Curious about some of the buildings in my neighbourhood, Cow Hollow, thought to share a running list of websites I enjoyed stumbling on:
- OpenSFHistory is an archive of pictures owned by a San Francisco photographer and collector active from the 1960s through the early 2000s. It’s a treasure trove of pictures of my area (April 2022) Cow Hollow.
- FoundSF is another sepia-tinted archive of photography, ordered by neighbourhood and including the Marina but excluding my narrow strip of territory in Cow Hollow (what!?). Have a look at the Marina page to see a picture of a squashed car during the October 1989 earthquake in which the third story of this local apartment building ended up being the ground floor with a car underneath it.

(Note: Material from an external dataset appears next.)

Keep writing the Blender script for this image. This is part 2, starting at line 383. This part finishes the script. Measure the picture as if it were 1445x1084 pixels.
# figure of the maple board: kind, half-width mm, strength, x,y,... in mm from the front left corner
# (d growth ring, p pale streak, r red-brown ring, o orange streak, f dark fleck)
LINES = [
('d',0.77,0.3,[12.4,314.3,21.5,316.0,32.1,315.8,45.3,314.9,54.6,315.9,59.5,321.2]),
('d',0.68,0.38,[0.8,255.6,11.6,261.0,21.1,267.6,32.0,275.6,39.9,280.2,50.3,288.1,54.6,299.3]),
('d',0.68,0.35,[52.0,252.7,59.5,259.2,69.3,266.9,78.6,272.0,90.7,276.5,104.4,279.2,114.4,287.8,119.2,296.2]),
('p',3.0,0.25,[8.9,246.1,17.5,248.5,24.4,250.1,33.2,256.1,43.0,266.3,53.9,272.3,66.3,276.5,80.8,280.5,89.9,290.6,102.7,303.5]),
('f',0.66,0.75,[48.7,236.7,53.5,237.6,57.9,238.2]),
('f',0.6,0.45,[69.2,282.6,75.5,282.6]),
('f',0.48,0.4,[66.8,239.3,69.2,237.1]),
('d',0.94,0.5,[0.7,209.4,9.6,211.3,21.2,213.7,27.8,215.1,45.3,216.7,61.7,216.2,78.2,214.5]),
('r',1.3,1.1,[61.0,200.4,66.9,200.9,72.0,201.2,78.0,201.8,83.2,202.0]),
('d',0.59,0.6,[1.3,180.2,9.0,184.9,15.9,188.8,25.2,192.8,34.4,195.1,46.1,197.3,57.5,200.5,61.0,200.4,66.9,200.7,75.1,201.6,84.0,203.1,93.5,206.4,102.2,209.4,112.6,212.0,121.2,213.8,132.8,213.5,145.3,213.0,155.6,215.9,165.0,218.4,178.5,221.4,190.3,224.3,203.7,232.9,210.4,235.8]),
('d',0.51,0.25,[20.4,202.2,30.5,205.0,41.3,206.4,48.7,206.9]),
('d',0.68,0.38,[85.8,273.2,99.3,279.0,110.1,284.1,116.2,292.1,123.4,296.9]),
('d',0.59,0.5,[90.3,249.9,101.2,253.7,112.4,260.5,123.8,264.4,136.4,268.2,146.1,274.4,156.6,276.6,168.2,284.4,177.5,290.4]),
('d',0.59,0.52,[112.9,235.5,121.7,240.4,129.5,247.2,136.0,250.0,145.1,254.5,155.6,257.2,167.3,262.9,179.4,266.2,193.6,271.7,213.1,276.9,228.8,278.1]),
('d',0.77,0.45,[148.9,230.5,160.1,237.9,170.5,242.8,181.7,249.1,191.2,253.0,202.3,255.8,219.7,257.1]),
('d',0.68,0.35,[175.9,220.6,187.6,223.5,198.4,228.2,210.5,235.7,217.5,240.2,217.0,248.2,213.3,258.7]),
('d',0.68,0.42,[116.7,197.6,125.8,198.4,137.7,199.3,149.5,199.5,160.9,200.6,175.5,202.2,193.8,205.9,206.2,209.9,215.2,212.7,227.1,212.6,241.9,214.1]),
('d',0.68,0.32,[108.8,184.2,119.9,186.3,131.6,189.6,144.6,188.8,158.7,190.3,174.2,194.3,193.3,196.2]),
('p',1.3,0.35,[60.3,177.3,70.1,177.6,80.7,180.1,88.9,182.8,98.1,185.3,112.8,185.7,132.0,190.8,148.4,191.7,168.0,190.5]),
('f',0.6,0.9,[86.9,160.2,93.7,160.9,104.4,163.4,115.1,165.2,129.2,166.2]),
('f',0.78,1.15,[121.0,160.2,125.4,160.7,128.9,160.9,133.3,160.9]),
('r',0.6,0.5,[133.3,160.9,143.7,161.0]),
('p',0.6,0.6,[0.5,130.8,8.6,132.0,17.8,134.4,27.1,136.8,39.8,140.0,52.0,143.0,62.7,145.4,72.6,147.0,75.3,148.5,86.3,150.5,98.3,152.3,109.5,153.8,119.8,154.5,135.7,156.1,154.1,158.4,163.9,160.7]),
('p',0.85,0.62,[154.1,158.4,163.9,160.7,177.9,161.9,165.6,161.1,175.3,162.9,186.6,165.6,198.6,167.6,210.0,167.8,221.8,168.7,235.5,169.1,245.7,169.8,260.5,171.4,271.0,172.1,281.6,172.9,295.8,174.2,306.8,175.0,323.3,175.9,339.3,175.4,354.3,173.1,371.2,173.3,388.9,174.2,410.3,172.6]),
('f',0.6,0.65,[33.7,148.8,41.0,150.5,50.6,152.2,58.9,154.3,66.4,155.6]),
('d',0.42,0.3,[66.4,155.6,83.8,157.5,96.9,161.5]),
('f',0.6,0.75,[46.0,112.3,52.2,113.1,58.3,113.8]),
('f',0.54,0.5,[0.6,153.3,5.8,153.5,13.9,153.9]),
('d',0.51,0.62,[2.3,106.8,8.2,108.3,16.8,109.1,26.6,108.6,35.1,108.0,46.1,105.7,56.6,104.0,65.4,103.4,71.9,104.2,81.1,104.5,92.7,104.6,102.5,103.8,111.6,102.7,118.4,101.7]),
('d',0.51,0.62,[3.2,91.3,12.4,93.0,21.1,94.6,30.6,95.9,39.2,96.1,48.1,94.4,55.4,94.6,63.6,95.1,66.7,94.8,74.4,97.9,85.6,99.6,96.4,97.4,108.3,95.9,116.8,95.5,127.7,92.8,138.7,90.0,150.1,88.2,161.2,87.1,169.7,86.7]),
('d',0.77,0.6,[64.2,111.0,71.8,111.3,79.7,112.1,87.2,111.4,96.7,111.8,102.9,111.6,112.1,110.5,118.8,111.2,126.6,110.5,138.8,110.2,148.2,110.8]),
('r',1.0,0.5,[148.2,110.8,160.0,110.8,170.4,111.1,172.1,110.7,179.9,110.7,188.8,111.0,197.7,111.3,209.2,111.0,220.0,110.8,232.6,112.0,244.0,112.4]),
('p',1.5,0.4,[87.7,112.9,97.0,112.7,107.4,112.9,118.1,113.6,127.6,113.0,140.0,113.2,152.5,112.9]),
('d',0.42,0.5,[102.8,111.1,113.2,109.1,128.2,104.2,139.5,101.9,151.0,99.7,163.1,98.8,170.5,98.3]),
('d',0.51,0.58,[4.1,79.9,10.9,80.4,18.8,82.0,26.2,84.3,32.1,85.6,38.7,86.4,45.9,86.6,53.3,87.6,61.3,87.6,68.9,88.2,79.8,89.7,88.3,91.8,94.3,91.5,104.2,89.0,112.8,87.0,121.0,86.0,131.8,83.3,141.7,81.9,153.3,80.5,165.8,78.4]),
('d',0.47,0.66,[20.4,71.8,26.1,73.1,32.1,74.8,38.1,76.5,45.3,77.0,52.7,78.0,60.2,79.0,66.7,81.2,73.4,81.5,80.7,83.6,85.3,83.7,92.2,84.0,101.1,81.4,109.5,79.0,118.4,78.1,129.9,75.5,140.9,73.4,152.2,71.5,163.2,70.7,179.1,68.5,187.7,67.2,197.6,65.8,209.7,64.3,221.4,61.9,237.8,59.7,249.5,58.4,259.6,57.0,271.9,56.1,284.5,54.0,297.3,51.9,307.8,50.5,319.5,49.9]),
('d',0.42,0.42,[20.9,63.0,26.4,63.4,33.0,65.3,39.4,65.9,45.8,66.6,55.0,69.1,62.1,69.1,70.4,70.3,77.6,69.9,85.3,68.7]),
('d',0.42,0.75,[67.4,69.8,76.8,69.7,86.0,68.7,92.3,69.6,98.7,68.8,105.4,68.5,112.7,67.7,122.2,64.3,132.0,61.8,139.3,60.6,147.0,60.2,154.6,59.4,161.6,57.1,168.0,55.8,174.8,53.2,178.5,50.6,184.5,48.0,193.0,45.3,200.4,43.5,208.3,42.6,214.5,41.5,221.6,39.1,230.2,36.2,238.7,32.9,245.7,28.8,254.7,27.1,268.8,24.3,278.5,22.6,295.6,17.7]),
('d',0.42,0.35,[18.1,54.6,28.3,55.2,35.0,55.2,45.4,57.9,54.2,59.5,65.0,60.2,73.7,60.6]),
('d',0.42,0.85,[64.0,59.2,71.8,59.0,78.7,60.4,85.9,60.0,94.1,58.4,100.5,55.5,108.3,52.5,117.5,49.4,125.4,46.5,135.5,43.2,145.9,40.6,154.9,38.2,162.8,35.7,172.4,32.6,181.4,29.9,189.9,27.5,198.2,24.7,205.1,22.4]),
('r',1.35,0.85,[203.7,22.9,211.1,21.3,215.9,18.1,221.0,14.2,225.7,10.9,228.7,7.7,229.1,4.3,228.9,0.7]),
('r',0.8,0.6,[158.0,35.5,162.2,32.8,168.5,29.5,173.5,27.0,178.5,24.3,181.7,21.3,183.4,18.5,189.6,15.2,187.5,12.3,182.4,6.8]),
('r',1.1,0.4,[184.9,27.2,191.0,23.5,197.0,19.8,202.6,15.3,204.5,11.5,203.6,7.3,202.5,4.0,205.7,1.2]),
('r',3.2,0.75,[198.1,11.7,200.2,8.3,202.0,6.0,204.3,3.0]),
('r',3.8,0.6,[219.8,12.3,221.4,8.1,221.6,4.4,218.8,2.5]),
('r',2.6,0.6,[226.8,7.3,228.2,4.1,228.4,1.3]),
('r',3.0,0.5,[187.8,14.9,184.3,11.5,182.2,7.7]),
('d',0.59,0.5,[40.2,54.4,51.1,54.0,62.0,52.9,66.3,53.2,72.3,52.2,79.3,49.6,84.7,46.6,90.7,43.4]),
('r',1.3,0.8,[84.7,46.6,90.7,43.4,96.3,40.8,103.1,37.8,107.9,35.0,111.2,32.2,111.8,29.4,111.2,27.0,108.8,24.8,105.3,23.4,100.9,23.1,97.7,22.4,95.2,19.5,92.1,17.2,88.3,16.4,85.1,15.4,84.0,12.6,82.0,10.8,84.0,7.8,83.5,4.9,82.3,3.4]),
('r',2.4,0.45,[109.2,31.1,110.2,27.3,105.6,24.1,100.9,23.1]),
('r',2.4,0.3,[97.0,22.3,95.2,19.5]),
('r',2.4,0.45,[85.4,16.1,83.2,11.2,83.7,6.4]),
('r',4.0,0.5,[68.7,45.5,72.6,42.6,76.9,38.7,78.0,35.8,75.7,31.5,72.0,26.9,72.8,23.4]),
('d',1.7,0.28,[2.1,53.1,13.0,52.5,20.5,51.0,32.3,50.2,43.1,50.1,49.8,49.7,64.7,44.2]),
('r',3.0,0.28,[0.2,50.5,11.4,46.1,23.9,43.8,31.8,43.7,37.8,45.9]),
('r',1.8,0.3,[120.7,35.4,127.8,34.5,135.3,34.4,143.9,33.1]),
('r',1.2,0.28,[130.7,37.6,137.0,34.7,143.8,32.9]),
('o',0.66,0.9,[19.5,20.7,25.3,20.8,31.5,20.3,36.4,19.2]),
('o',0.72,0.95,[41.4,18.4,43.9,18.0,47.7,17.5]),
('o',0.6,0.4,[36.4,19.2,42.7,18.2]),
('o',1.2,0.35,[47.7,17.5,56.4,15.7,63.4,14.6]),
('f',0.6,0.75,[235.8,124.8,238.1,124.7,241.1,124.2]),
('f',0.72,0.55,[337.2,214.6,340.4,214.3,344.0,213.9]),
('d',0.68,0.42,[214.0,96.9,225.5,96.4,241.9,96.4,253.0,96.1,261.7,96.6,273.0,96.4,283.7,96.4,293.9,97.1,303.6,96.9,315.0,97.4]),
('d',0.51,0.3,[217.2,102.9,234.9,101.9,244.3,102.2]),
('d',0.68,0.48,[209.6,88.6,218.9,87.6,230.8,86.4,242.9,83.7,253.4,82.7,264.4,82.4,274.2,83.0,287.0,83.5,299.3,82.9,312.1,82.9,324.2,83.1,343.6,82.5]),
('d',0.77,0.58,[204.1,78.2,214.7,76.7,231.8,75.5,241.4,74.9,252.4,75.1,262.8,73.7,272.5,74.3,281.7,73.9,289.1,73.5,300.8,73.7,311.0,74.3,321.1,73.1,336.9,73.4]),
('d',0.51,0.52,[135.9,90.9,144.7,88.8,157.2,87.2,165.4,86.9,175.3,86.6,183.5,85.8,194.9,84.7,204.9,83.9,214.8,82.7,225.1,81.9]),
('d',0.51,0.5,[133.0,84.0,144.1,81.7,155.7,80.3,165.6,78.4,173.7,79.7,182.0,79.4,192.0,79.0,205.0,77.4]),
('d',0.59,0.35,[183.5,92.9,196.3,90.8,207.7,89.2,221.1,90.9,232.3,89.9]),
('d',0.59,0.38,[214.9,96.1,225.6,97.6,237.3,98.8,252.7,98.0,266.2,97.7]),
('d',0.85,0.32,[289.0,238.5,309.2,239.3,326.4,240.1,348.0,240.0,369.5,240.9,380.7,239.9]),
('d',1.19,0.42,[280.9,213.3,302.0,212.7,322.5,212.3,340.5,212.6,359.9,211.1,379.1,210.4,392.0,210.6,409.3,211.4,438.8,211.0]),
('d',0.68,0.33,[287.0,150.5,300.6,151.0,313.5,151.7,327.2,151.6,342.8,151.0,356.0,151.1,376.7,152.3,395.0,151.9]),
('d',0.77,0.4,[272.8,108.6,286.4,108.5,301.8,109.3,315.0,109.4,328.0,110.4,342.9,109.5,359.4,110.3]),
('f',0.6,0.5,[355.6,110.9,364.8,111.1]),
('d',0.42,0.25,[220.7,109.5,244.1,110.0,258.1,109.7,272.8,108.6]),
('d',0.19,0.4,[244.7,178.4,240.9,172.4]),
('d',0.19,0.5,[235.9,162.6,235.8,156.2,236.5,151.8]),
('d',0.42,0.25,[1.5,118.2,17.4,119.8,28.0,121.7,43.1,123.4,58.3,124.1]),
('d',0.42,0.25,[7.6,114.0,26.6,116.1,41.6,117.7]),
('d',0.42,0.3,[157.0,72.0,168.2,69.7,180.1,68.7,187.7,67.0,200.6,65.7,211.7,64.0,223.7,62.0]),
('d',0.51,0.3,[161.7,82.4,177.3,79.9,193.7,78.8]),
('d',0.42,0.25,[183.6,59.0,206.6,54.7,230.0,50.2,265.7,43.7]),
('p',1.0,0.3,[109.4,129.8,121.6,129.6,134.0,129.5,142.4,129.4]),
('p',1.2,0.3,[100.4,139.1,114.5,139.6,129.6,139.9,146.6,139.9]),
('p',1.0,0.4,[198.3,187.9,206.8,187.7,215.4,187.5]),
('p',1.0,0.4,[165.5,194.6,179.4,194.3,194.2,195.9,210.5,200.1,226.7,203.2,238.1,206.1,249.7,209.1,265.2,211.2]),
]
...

Per the caption “The ground levels are no longer visible because of structural failure and sinking due to liquefaction”.Thirty structures were destroyed, and so your chances are OK with the extent of earthquake-proofing that has gone on since (but don’t quote me).
And these are two books on San Francisco that I’ve loved opening up on a Saturday morning every now and then, after (mostly) reading during my first few years here…
- The Barbary Coast: An Informal History of the San Francisco Underworld
- A Crack At The Edge Of The World: America and the Great California Earthquake of 1906
- San Fransicko: Why Progressives Ruin Cities We have to judge policy on results, and Schellenberger’s writing aligns with my instinct as to what is really going on in the mess you’ll see around us when you arrive in San Francisco.